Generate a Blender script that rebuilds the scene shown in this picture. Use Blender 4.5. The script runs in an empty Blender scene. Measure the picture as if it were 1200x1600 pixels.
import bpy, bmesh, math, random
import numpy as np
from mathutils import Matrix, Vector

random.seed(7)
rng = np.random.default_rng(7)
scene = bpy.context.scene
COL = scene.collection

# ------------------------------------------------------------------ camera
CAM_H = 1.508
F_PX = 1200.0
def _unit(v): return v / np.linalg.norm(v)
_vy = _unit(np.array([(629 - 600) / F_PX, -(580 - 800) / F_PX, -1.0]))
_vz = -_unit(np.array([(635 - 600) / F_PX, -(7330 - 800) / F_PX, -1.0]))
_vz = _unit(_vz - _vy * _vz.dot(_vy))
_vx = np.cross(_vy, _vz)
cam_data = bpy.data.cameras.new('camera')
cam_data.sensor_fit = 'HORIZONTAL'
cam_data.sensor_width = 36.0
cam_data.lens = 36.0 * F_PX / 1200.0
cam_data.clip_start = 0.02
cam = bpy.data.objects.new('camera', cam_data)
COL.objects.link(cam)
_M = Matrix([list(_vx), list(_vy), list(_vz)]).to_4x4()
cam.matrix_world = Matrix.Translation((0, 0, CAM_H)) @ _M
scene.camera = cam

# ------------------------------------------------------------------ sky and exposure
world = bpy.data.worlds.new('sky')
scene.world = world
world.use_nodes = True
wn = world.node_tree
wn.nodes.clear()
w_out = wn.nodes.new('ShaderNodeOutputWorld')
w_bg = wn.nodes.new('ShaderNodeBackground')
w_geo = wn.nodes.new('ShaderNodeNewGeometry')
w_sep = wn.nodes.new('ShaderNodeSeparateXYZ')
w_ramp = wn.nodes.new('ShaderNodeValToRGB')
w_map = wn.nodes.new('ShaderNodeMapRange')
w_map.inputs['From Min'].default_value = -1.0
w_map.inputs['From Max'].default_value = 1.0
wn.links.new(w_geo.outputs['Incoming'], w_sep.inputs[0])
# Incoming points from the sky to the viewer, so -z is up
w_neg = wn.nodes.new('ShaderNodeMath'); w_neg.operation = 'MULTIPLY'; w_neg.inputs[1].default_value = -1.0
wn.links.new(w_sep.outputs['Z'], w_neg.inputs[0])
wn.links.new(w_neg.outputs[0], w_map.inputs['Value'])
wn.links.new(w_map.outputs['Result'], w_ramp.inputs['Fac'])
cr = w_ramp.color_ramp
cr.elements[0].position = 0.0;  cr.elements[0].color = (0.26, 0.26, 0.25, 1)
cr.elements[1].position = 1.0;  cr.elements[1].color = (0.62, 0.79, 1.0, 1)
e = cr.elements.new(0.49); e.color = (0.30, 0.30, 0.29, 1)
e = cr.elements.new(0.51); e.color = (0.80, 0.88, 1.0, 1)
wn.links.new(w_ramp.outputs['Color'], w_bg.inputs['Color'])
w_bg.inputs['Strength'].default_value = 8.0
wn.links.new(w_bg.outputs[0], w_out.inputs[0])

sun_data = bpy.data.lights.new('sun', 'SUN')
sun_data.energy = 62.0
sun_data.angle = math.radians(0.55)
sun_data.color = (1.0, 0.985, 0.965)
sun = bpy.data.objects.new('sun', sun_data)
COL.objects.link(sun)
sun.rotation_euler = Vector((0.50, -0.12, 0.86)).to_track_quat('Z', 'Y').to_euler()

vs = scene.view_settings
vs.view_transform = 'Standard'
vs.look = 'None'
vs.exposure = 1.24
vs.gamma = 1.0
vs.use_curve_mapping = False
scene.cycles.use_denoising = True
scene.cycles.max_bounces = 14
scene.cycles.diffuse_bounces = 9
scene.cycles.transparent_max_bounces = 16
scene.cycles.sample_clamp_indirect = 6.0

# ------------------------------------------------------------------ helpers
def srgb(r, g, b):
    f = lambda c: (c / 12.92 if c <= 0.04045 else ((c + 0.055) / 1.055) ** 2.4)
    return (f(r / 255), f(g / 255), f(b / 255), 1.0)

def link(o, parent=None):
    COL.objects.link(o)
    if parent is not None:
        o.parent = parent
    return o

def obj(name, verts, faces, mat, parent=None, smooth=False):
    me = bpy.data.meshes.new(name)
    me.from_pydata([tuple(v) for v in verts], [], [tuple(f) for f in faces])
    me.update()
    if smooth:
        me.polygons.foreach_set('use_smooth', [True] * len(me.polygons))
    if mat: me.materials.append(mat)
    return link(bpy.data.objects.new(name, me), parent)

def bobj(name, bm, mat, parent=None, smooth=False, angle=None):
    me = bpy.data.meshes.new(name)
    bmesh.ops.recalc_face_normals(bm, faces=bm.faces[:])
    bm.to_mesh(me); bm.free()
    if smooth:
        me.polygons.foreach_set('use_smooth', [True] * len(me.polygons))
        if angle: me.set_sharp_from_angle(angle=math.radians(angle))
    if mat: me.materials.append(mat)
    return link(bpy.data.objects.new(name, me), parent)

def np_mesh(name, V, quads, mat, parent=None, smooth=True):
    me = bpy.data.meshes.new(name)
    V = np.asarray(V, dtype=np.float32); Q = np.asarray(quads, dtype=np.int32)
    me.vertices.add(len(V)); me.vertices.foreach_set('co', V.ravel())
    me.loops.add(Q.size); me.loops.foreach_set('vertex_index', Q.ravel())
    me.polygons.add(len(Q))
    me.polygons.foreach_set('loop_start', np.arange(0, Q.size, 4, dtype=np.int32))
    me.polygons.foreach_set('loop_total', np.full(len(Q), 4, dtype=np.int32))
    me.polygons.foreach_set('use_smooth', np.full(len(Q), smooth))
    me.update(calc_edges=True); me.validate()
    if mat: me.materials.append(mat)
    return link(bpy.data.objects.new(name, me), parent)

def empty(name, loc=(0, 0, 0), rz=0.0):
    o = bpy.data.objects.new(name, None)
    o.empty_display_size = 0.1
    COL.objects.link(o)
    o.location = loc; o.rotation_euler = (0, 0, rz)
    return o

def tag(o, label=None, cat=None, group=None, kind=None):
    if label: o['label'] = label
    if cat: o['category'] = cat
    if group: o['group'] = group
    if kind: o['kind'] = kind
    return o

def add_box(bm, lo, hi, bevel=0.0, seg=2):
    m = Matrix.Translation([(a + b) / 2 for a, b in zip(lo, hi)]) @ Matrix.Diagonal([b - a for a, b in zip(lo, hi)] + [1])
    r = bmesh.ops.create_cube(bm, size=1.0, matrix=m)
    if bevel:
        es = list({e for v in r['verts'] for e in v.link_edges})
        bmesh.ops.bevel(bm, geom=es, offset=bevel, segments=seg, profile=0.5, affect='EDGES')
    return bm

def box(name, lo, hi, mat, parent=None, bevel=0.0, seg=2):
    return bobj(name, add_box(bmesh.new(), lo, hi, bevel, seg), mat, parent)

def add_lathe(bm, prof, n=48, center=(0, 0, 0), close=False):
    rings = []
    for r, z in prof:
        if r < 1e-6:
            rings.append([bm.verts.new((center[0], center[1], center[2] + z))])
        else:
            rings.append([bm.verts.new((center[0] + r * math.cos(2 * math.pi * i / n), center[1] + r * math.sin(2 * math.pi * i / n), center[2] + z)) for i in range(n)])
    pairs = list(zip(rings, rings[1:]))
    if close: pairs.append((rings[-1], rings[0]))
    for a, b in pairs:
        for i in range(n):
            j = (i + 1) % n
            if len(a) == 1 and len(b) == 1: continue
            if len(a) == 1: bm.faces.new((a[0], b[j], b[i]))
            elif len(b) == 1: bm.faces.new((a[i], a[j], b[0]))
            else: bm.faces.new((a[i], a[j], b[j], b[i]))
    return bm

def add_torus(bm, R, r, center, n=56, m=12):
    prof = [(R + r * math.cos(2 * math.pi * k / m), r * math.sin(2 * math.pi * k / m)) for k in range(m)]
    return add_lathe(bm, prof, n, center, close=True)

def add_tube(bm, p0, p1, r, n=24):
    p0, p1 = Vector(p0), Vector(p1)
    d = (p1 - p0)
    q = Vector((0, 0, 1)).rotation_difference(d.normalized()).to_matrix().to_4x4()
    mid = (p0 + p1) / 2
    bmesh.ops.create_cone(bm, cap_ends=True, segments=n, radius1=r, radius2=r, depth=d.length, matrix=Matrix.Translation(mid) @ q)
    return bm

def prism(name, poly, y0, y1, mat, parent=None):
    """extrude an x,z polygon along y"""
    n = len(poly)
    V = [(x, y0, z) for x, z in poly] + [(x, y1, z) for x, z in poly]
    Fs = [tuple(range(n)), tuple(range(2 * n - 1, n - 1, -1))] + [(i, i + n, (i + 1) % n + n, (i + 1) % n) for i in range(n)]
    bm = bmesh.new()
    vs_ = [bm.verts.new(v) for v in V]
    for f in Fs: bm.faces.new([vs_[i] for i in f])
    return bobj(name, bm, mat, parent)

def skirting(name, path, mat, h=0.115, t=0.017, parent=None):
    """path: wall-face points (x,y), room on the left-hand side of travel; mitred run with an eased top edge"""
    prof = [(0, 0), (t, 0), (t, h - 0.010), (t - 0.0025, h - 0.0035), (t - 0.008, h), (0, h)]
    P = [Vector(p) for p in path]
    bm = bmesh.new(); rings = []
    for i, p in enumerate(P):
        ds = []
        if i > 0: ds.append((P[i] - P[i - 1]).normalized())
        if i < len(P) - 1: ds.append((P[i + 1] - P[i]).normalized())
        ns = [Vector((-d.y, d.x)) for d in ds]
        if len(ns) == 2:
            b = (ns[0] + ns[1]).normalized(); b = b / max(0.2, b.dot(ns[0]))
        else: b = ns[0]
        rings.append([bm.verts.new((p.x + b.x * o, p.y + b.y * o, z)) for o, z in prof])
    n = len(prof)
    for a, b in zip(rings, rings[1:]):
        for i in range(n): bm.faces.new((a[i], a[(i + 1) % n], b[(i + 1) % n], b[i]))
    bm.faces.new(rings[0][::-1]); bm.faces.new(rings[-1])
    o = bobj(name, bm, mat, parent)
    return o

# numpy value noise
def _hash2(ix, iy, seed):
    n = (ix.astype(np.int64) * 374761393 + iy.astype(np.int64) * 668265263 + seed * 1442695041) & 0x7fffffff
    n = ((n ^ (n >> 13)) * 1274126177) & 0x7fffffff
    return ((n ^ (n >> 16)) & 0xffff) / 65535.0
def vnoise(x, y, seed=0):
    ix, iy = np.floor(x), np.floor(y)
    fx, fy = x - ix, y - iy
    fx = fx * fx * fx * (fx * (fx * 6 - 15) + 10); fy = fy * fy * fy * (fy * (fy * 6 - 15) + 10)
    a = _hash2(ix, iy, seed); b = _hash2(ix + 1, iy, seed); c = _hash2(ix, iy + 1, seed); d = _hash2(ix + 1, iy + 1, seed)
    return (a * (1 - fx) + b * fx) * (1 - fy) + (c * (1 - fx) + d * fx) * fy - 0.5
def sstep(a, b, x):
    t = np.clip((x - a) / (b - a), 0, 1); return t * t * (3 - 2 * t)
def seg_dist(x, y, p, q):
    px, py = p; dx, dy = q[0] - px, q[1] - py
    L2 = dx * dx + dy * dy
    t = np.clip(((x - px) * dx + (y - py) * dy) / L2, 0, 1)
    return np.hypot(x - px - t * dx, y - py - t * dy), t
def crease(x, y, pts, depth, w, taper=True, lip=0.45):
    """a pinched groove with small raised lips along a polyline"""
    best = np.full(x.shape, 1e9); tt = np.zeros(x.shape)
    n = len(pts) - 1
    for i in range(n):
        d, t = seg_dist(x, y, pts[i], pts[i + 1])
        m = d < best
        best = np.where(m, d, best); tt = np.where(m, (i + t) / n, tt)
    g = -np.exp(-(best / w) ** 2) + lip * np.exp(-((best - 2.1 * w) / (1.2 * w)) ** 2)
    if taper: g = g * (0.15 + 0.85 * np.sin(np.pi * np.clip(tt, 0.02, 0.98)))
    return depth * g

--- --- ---

CHALLENGE: Tell how many lines of the data above hold the string "scene". Give only the number.

OUTPUT OF THE EXERCISE: 11